New residences and retail space coming to old Edmonds Post Office site


This week’s demolition of the old Edmonds Post Office at Second and Main signals the beginning of what will be a new three-story, mixed-use building in the heart of downtown offering 26 residential units, three retail spaces, and a public terrace along Main Street.

According to documents filed with City of Edmonds Planning Division, the developer, Edmonds 20/20 LLC, promises a building that will conform to the downtown 30-foot height limits while reflecting “the pedestrian scale and character of Main Street and old town Edmonds.” The project will use traditional historic materials like brick and stone and a facade that incorporates “articulated unit bays and decks reinforced by contrasting colors to minimize any ‘wall-like’ feeling,” the documents said.

The southwest-facing public terrace along Main Street will offer tables and seating covered by a stepped-back trellis planted with vines to add visual interest and create added summer shading. The building front will incorporate open-sided steel and glass canopies for pedestrian cover.

In addition to providing 26 medium-income apartments, the building will help expand downtown parking with the addition of 37 residential and 11 commercial parking stalls.

No firm completion date is available at this time.

The project document is here and you can find complete building permit information with additional renderings, diagrams and descriptions submitted by the developer on the City of Edmonds website here.

— By Larry Vogel



  1. What does it mean “commercial parking spaces” and where will they be located? Will there be a time limit for the parking?

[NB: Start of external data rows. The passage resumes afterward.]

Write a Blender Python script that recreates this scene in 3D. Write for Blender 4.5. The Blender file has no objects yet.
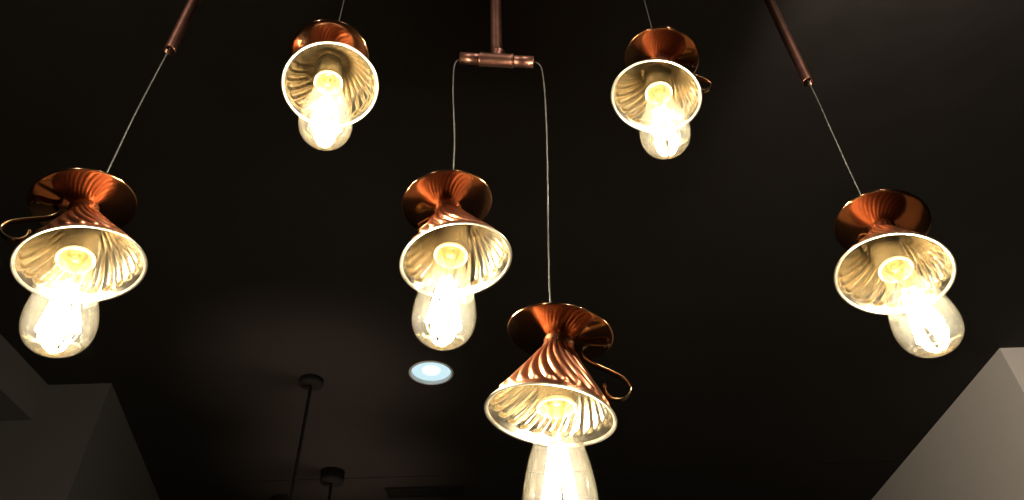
import bpy, bmesh, math, random
from mathutils import Vector, Matrix
random.seed(4)
PI = math.pi
scene = bpy.context.scene
C = scene.collection

# ------------------------------------------------------------------ camera
EYE = 1.5                                   # camera height above the floor
F_PX = 740.0
phi = math.atan(841 / F_PX)
th = PI / 2 - phi
Fv = Vector((0, math.cos(th), math.sin(th)))
Uv = Vector((0, -math.sin(th), math.cos(th)))
Rv = Vector((1, 0, 0))
roll = math.atan2(26, 841)
cr, sr = math.cos(roll), math.sin(roll)
right = Rv * cr - Uv * sr
up = Rv * sr + Uv * cr
cam_data = bpy.data.cameras.new('camera')
cam = bpy.data.objects.new('camera', cam_data)
C.objects.link(cam)
cam_data.sensor_width = 36
cam_data.lens = F_PX * 36 / 1024
cam_data.clip_start = 0.02
m = Matrix.Identity(4)
for i in range(3):
    m[i][0] = right[i]; m[i][1] = up[i]; m[i][2] = -Fv[i]
m[2][3] = EYE
cam.matrix_world = m
scene.camera = cam

# ------------------------------------------------------------------ world, exposure
w = bpy.data.worlds.new('room_dark')
scene.world = w
w.use_nodes = True
bg = w.node_tree.nodes['Background']
bg.inputs[0].default_value = (0.9, 0.9, 1.0, 1)
bg.inputs[1].default_value = 0.004
scene.view_settings.view_transform = 'Standard'
scene.view_settings.look = 'None'
scene.view_settings.exposure = 0.0
scene.view_settings.gamma = 1.0
scene.view_settings.use_curve_mapping = False
scene.cycles.use_denoising = True
scene.cycles.max_bounces = 12
scene.cycles.transparent_max_bounces = 24
scene.cycles.sample_clamp_indirect = 8.0
scene.cycles.caustics_reflective = True

FILAMENT = 400.0        # emission of the glowing filaments
DOWNLIGHT = 1.5

# ------------------------------------------------------------------ materials
def mat(name, col=(.5, .5, .5), rough=.5, metal=0.0, **kw):
    mt = bpy.data.materials.new(name); mt.use_nodes = True
    nt = mt.node_tree; b = nt.nodes['Principled BSDF']
    b.inputs['Base Color'].default_value = (*col, 1)
    b.inputs['Roughness'].default_value = rough
    b.inputs['Metallic'].default_value = metal
    n = kw.get('noise')
    if n:                                   # (scale, rough variation, colour variation, bump)
        tc = nt.nodes.new('ShaderNodeTexCoord')
        nz = nt.nodes.new('ShaderNodeTexNoise'); nz.inputs['Scale'].default_value = n[0]; nz.inputs['Detail'].default_value = 5
        nt.links.new(tc.outputs['Object'], nz.inputs['Vector'])
        mr = nt.nodes.new('ShaderNodeMapRange')
        mr.inputs[3].default_value = max(0, rough - n[1]); mr.inputs[4].default_value = rough + n[1]
        nt.links.new(nz.outputs['Fac'], mr.inputs[0]); nt.links.new(mr.outputs[0], b.inputs['Roughness'])
        mx = nt.nodes.new('ShaderNodeMixRGB')
        mx.inputs[1].default_value = (*[c * (1 - n[2]) for c in col], 1)
        mx.inputs[2].default_value = (*[min(1, c * (1 + n[2])) for c in col], 1)
        nt.links.new(nz.outputs['Fac'], mx.inputs[0]); nt.links.new(mx.outputs[0], b.inputs['Base Color'])
        if n[3] > 0:
            bp = nt.nodes.new('ShaderNodeBump'); bp.inputs['Strength'].default_value = n[3]; bp.inputs['Distance'].default_value = .002
            nt.links.new(nz.outputs['Fac'], bp.inputs['Height']); nt.links.new(bp.outputs[0], b.inputs['Normal'])
    return mt

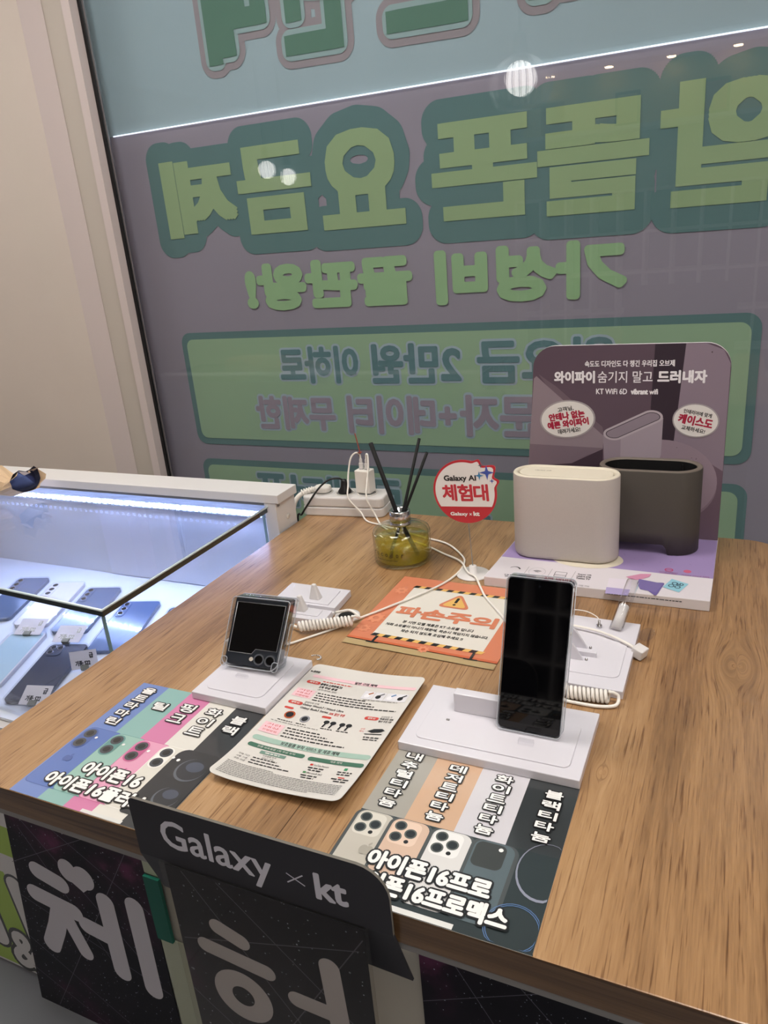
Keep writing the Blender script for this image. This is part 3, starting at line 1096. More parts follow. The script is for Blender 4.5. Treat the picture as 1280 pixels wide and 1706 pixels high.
# stand under the small folded phone
s1 = thing('phone_stand', (-.495, .62, T + .0009), 'white stand under the squarish folding phone by the colour stripes', 'stand', ST)
slab([(-.5430, .5650), (-.4405, .5630), (-.4395, .6660), (-.5440, .6640)], .0011, .0105, 'base', s1)
slab(rrect(-.5330, -.4550, .5760, .6560, .009, 6), .0104, .0118, 'pad', s1, .0005)
hb = MB()
hb.prism([(.6330, .0117), (.6560, .0117), (.6500, .0600), (.6460, .0600)], -.5160, -.4840, WHITE, 'x')
for i, v in enumerate(hb.v):
    hb.v[i] = Vector((v.x, v.y, v.z + T))
hb.build('rear_support', s1, .0006)
lip = MB()
lip.box(-.5080, -.4930, .6040, .6090, T + .0117, T + .0150, CLEARS)
lip.build('front_lip', s1)
# stand under the tall phone
s2 = thing('phone_stand', (-.19, .61, T), 'largest white stand, under the tall upright phone', 'stand', ST)
slab([(-.2790, .5555), (-.1000, .5545), (-.0995, .6605), (-.2805, .6600)], .0009, .0105, 'base', s2)
slab(rrect(-.2660, -.1120, .5670, .6340, .007, 6), .0104, .0118, 'pad', s2, .0005)
slab([(-.2410, .6180), (-.1830, .6180), (-.1830, .6290), (-.2410, .6290)], .0117, .0340, 'holder_block', s2)
slab([(-.1700, .6520), (-.1450, .6520), (-.1450, .6580), (-.1700, .6580)], .0104, .090, 'rear_support', s2)
slab([(-.1650, .5860), (-.1500, .5860), (-.1500, .5915), (-.1650, .5915)], .0117, .0165, 'front_lip', s2, .0005, CLEARS)
slab([(-.2440, .6010), (-.2405, .6010), (-.2405, .6030), (-.2440, .6030)], .0117, .0130, 'sensor', s2, .0003, GREYM)
# empty stand by the coiled cord
t1 = thing('phone_stand', (-.53, .81, T), 'empty white stand with two pointed prongs beside the grommet', 'stand', ST)
b = MB()
b.prism([(-.5750, .7560), (-.4740, .7580), (-.4765, .7880), (-.5200, .7880), (-.5200, .7960), (-.4770, .7960), (-.4805, .8520), (-.5800, .8530)], T + .0001, T + .0100, WHITE)
b.build('base', t1, .0007)
b = MB()
b.box(-.521, -.478, .7870, .7965, T + .0001, T + .0040, WHITE2)
b.build('cord_slot', t1)
slab([(-.5660, .7650), (-.4880, .7660), (-.4895, .7840), (-.5640, .7840)], .0099, .0112, 'pad', t1, .0004)
slab([(-.5620, .8000), (-.4900, .8000), (-.4930, .8440), (-.5700, .8450)], .0099, .0112, 'pad', t1, .0004)
for (x, y) in ((-.5170, .8140), (-.5190, .7770)):
    b = MB()
    lo_, hi_ = rrect(x - .0085, x + .0085, y - .006, y + .006, .002, 2), rrect(x - .0038, x + .0022, y - .003, y + .003, .002, 2)
    k = len(lo_)
    b.add([(p[0], p[1], T + .0111) for p in lo_] + [(p[0], p[1], T + .0330) for p in hi_], [list(range(k, 2 * k))] + [(i, (i + 1) % k, k + (i + 1) % k, k + i) for i in range(k)] + [list(range(k - 1, -1, -1))], WHITE2)
    b.build('prong', t1, .001)
# stand behind the tall phone with the clear tube
t2 = thing('phone_stand', (-.13, .78, T), 'white stand with clear tube behind the tall phone', 'stand', ST)
slab([(-.1780, .7080), (-.0830, .7065), (-.0825, .8590), (-.1780, .8620)], .0001, .0100, 'base', t2)
slab(rrect(-.1700, -.0910, .7290, .8080, .009, 6), .0099, .0112, 'pad', t2, .0005)
for y in (.7560, .7830):
    b = MB()
    b.prism([(-.1600, .0111), (-.1330, .0111), (-.1440, .0290), (-.1600, .0480)], y - .0018, y + .0018, WHITE, 'y')
    for i, v in enumerate(b.v):
        b.v[i] = Vector((v.x, v.y, v.z + T))
    b.build('prong', t2, .0005)
    MB().lathe([(.0001, .0030), (.0016, .0022), (.0018, 0)], SILV, 12, (-.1300, y, T + .0112), False).build('screw', t2)
slab([(-.1450, .7640), (-.1200, .7640), (-.1200, .7690), (-.1450, .7690)], .0111, .0170, 'front_lip', t2, .0005)
A0, A1 = Vector((-.109, .835, T + .0105)), Vector((-.097, .893, T + .050))
ax = (A1 - A0).normalized()
b = MB()
b.tube([A0, A1], .0078, CLEARS, 20)
b.build('clear_tube', t2)
b = MB()
b.tube([A0 + ax * .0012, A0 + ax * .035], .0062, WHITE2, 18)
b.build('white_core', t2)
MB().lathe([(.0035, 0), (.0035, .003), (.0016, .004), (.0016, .009), (.0005, .0095)], SILV, 16, (-.129, .838, T + .0101)).build('magnet_knob', t2)


# ------------------------------------------------------------------ demo phones
def frame_at(O, X, V, ortho=True, wide=1):
    X = Vector(X).normalized()
    V = Vector(V)
    V = (V - X * V.dot(X)).normalized() if ortho else V.normalized()
    Nn = X.cross(V).normalized()          # towards the viewer
    m = Matrix.Identity(4)
    for i in range(3):
        m[i][0], m[i][1], m[i][2], m[i][3] = X[i] * wide, V[i], Nn[i], O[i]
    return m


def ring_prism(mb, outer, inner, z0, z1, mat):
    n_ = len(outer)
    vs = [(p[0], p[1], z) for z in (z0, z1) for p in outer] + [(p[0], p[1], z) for z in (z0, z1) for p in inner]
    fs_ = []
    for i in range(n_):
        j = (i + 1) % n_
        fs_ += [(i, j, n_ + j, n_ + i), (2 * n_ + j, 2 * n_ + i, 3 * n_ + i, 3 * n_ + j), (n_ + i, n_ + j, 3 * n_ + j, 3 * n_ + i), (j, i, 2 * n_ + i, 2 * n_ + j)]
    mb.add(vs, fs_, mat)


O = Vector((-.1905, .6030, T + .0145))
F = frame_at(O, (.066, -.0005, 0), (.0070, .032, .1565), False, .935)
ph = thing('smartphone', tuple(O), 'tall dark smartphone in clear case upright on the large white stand', 'phone')
b = MB()
b.X = F
b.prism(rrect(.0006, .0664, .0006, .1554, .004, 5), -.0110, -.0010, DARKF)
b.build('body', ph, .0008)
b = MB()
b.X = F
b.prism(rrect(.0014, .0656, .0014, .1546, .0035, 5), -.0011, -.0003, SCREEN)
b.build('screen', ph)
b = MB()
b.X = F
b.prism(ell(.0335, .1490, .0013, .0013, 16), -.0002, .0, M('lens_ring', '16181f', .1))
b.build('front_camera', ph)
b = MB()
b.X = F
ring_prism(b, rrect(-.0006, .0676, -.0006, .1566, .0052, 5), rrect(.0005, .0665, .0005, .1555, .0041, 5), -.0125, .0008, CLEAR)
b.prism([(.028, -.0045), (.041, -.0045), (.041, -.0012), (.028, -.0012)], -.008, -.003, CLEAR)
b.build('clear_case', ph)
b = MB()
b.X = F
rim = rrect(-.0006, .0676, -.0006, .1566, .0052, 5)
for zz in (.0008, -.0125):
    b.tube([Vector(p + (zz,)) for p in rim + rim[:1]], .00045, HIGHM, 6)
b.build('edge_highlight', ph)  # bright edge highlights, drawn as thin pale tubes
b = MB()
b.X = F
b.box(.0660, .0672, .085, .112, -.0085, -.0045, DARKF)
b.build('side_button', ph)

O = Vector((-.5345, .6190, T + .0182))
F = frame_at(O, (.072, .003, .0008), (.0180, .0225, .081), False)
ph = thing('folding_phone', tuple(O), 'squarish folded dark phone in clear case with two round cameras', 'phone')
b = MB()
b.X = F
b.prism(rrect(0, .0720, 0, .0845, [.002, .002, .009, .009], 6), -.0072, 0, M('flip_body', '2b3038', .25, coat=.5))
b.build('front_half', ph, .0008)
b = MB()
b.X = F
b.prism(rrect(0, .0720, 0, .0845, [.002, .002, .009, .009], 6), -.0150, -.0080, DARKF)
b.build('rear_half', ph, .0008)
b = MB()
b.X = F
for k in range(5):
    b.prism(rrect(.0015, .0705, .0846 + .00035 * k, .0850 + .00035 * k, 0), -.0140 + .0008 * k, -.0015 - .0008 * k, (SILV, NAVY)[k % 2])
b.build('hinge', ph)
SX = [(.0035, .0795), (.0685, .0795), (.0685, .0225), (.0400, .0225), (.0355, .0160), (.0035, .0160)]
b = MB()
b.X = F
b.prism(SX[::-1], .0001, .0006, SCREEN)
b.build('cover_screen', ph)
b = MB()
b.X = F
cl = [Vector(p + (.0006,)) for p in SX + SX[:1]]
b.tube(cl, .00045, STEEL, 6)
b.build('screen_border', ph)
for k, x in enumerate((.0475, .0625)):
    cm = MB()
    cm.X = F
    ring_prism(cm, ell(x, .0105, .0072, .0072, 28), ell(x, .0105, .0054, .0054, 28), .0001, .0020, M('cam_ring_%d' % k, '8f949c', .25, metal=.8))
    cm.prism(ell(x, .0105, .0054, .0054, 28), .0001, .0010, SCREEN)
    cm.build('camera_lens', ph)
b = MB()
b.X = F
b.prism(ell(.0365, .0095, .0026, .0026, 16), .0001, .0008, M('flash', 'd8d0c4', .3))
b.build('flash', ph)
b = MB()
b.X = F
o_, i_ = rrect(-.0026, .0746, -.0018, .0862, [.004, .004, .012, .012], 6), rrect(-.0002, .0722, -.0002, .0846, [.002, .002, .0092, .0092], 6)
ring_prism(b, o_, i_, -.0165, .0030, CLEAR)
for x in (-.0030, .0670):
    b.prism(rrect(x, x + .0082, -.0022, .0100, [.003, .003, .004, .004], 4), -.017, .0030, CLEAR)
b.prism(rrect(.0752, .0772, .0350, .0560, .0008, 2), -.0120, -.0040, CLEAR)
b.prism(rrect(.026, .042, -.0034, -.0019, .0006, 2), -.0070, .0010, WHITE2)
b.build('clear_case', ph)
b = MB()
b.X = F
rim = rrect(-.0026, .0746, -.0018, .0862, [.004, .004, .012, .012], 6)
for zz in (.0030, -.0165):
    b.tube([Vector(p + (zz,)) for p in rim + rim[:1]], .0005, HIGHM, 6)
for x in (-.0030, .0670):
    bump_r = rrect(x, x + .0082, -.0022, .0100, [.003, .003, .004, .004], 4)
    b.tube([Vector(p + (.0032,)) for p in bump_r + bump_r[:1]], .0004, HIGHM, 6)
slot = rrect(.0752, .0772, .0350, .0560, .0008, 2)
b.tube([Vector((.0766, y, z)) for y, z in ((.034, -.004), (.057, -.004), (.057, -.012), (.034, -.012), (.034, -.004))], .0005, HIGHM, 6)
b.build('edge_highlight', ph)  # bright edge highlights, drawn as thin pale tubes
b = MB()
b.X = F
b.box(.0722, .0738, .030, .052, -.0105, -.0045, STEEL)
b.build('side_button', ph)
b = MB()
b.box(-.5720, -.5610, .6720, .6820, T + .0002, T + .0130, WHITE2)
tag(b.build('cable_connector', None, .001), 'small white plug connector left of the squarish folding phone', 'connector')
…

  2. Since it’s going to be a mixed use building, “Commercial parking spaces” to me, means parking spaces for the retail store customers. I’m sure a time limit will be put in place for the 11 commercial parking spaces.

  3. When complete this will be a fine addition to the area. The developer was required to only have 22 residential parking spaces and 0 retail spaces. Providing 37 and 11 respectfully is an example of a quality development. Sadly during the design process the developer asked for a modest, non impacting height increase and it was denied. As a result more expensive construction techniques were required to allow for 3 floors. This development was once a potential area for a new boutique hotel. With the proximately to shopping, restaurants, and arts activities and too bad this was not possible.

  4. Darrol, thank you for the reminder about the hotel issue which you have correctly related. In June 2011 the Planning Board made several recommendations to city council about building regulations in the downtown zones. Council acted on most of the recommendations, but turned over the recommendation to allow development agreements, which would have allowed the hotel, to the city attorney. The attorney came back with a report addressing a broader issue in 2013! So development agreements were never directly dealt with. It’s time that city council got this back on their do to list so that another opportunity is not needlessly lost.

  5. Thank you Ron, it is good to know you feel I correctly related the facts. I would not want to be wrong. It would look like I just fell of the turnip truck.